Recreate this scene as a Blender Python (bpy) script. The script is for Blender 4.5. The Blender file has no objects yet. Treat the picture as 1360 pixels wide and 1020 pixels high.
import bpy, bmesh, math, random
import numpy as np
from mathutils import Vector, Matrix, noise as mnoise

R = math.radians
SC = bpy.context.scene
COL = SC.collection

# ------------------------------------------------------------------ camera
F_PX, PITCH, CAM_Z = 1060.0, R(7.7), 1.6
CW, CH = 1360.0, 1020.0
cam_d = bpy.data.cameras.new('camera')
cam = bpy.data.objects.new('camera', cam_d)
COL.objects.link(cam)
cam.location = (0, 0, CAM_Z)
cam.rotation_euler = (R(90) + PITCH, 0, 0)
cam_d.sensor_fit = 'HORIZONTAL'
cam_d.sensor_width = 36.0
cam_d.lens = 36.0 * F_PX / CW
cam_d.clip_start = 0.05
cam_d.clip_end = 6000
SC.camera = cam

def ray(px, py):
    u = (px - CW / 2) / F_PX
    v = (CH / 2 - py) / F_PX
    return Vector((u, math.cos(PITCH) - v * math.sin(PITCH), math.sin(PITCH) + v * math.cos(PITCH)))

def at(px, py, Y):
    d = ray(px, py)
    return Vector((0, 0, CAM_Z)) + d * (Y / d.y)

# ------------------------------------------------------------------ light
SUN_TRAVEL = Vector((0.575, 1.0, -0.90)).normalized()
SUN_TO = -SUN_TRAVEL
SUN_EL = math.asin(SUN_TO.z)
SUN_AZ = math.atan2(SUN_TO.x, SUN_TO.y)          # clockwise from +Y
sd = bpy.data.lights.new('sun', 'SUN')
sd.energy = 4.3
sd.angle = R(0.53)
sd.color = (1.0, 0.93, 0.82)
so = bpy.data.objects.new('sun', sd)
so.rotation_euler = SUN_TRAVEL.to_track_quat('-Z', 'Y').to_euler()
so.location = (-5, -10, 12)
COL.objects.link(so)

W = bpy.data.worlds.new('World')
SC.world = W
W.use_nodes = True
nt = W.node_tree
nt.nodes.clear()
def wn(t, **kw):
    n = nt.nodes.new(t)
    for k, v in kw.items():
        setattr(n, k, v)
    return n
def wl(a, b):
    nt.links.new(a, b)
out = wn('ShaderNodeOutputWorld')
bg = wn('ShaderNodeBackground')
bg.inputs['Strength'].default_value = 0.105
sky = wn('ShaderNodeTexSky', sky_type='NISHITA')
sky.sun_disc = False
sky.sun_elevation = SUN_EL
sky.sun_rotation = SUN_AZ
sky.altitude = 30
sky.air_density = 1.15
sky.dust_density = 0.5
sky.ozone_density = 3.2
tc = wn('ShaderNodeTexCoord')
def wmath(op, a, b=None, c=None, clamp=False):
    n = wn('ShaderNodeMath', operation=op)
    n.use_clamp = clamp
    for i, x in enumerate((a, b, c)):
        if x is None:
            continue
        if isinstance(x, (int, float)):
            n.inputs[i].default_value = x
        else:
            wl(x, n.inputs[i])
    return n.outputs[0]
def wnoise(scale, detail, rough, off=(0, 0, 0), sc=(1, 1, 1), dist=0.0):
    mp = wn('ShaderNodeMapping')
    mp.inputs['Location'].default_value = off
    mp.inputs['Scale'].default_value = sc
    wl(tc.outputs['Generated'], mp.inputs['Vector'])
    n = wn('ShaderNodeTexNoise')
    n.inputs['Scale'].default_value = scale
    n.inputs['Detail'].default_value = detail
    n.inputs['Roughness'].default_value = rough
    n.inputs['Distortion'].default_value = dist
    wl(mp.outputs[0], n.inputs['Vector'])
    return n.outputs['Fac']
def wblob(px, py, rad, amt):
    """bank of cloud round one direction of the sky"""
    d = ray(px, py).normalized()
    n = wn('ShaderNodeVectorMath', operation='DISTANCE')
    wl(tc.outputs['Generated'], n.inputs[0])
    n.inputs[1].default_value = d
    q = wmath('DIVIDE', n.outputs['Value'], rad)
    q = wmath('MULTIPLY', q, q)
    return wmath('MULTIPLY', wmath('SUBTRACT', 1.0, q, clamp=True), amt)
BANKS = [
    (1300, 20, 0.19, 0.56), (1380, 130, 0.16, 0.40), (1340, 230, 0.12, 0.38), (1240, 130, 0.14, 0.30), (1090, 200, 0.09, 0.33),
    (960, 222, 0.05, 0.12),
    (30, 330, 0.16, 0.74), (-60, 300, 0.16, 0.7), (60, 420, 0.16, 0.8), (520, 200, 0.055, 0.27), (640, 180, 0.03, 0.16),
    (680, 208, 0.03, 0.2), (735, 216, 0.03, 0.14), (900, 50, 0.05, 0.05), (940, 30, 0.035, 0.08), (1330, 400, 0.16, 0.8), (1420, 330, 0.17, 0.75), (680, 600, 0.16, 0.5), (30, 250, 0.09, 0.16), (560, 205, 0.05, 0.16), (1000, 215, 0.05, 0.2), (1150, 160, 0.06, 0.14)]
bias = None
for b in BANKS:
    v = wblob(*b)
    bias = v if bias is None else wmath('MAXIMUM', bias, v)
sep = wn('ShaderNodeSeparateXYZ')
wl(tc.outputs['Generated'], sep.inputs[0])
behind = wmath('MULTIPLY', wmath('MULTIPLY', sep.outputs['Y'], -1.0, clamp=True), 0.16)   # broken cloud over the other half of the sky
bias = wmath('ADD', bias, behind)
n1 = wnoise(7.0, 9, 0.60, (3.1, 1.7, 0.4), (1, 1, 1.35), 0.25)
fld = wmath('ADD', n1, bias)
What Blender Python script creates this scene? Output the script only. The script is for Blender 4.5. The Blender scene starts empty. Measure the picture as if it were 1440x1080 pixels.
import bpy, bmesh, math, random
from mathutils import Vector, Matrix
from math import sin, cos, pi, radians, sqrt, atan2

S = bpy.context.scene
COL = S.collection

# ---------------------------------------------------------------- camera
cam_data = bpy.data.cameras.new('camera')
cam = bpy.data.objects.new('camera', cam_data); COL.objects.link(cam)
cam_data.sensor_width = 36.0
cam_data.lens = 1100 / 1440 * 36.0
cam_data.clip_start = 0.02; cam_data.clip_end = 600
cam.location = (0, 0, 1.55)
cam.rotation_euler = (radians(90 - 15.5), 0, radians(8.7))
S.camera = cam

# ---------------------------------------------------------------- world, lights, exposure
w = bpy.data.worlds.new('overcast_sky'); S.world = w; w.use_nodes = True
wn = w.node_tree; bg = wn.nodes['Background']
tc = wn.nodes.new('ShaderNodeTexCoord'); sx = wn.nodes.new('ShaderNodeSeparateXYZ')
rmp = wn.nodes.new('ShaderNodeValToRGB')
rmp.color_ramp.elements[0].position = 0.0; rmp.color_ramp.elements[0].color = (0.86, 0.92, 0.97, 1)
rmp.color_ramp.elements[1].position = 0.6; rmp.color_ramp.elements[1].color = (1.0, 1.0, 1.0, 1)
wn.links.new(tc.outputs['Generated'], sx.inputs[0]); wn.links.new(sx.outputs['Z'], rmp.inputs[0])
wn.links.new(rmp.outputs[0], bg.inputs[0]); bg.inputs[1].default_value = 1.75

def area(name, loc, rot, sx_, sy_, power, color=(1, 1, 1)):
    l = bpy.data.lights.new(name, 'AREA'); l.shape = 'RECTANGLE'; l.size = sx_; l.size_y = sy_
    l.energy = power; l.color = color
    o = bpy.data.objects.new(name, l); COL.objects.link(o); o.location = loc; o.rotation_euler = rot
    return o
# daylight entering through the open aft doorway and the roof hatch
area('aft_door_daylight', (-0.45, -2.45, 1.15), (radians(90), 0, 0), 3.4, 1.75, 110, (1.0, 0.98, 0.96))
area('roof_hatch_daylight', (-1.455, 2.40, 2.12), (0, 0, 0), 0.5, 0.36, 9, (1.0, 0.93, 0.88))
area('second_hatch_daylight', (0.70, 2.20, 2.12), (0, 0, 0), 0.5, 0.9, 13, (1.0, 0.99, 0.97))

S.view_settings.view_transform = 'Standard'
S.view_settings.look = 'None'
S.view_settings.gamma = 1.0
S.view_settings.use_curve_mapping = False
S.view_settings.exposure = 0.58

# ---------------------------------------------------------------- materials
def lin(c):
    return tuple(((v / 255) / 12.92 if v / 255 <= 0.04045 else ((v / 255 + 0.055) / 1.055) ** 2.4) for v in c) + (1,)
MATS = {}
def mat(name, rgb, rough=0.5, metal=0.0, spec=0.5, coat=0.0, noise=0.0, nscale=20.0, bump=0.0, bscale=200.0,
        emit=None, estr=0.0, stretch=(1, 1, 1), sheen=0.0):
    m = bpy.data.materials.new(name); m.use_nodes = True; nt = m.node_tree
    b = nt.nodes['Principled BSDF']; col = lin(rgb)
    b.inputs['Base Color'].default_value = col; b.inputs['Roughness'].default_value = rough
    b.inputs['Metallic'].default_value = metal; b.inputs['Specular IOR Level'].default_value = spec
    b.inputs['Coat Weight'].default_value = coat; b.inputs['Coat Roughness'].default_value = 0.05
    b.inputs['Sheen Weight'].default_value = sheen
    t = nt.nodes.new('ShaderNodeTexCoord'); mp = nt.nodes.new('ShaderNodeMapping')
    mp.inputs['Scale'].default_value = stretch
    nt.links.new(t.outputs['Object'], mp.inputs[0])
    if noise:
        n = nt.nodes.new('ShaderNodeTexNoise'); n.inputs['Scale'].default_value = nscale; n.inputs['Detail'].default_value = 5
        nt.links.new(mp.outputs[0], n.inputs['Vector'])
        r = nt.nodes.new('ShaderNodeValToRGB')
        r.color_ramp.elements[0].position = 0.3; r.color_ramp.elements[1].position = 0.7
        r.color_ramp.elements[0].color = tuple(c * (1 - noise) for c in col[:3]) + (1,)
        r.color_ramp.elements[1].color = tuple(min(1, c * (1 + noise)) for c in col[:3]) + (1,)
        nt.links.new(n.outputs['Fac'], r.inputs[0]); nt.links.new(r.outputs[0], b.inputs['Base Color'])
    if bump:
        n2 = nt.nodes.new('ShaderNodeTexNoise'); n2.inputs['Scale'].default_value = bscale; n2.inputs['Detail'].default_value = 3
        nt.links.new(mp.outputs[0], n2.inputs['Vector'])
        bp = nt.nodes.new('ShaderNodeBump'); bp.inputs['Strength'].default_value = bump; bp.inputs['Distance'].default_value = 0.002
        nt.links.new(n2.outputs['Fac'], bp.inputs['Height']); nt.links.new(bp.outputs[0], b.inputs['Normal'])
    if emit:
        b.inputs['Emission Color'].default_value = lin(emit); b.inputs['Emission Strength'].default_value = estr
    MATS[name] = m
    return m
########
» **Task instructions**: Emit only the lines from the one containing "What Blender Python" through the one containing "COL = S.collection", copied exactly.

» **Finished exercise**:
What Blender Python script creates this scene? Output the script only. The script is for Blender 4.5. The Blender scene starts empty. Measure the picture as if it were 1440x1080 pixels.
import bpy, bmesh, math, random
from mathutils import Vector, Matrix
from math import sin, cos, pi, radians, sqrt, atan2

S = bpy.context.scene
COL = S.collection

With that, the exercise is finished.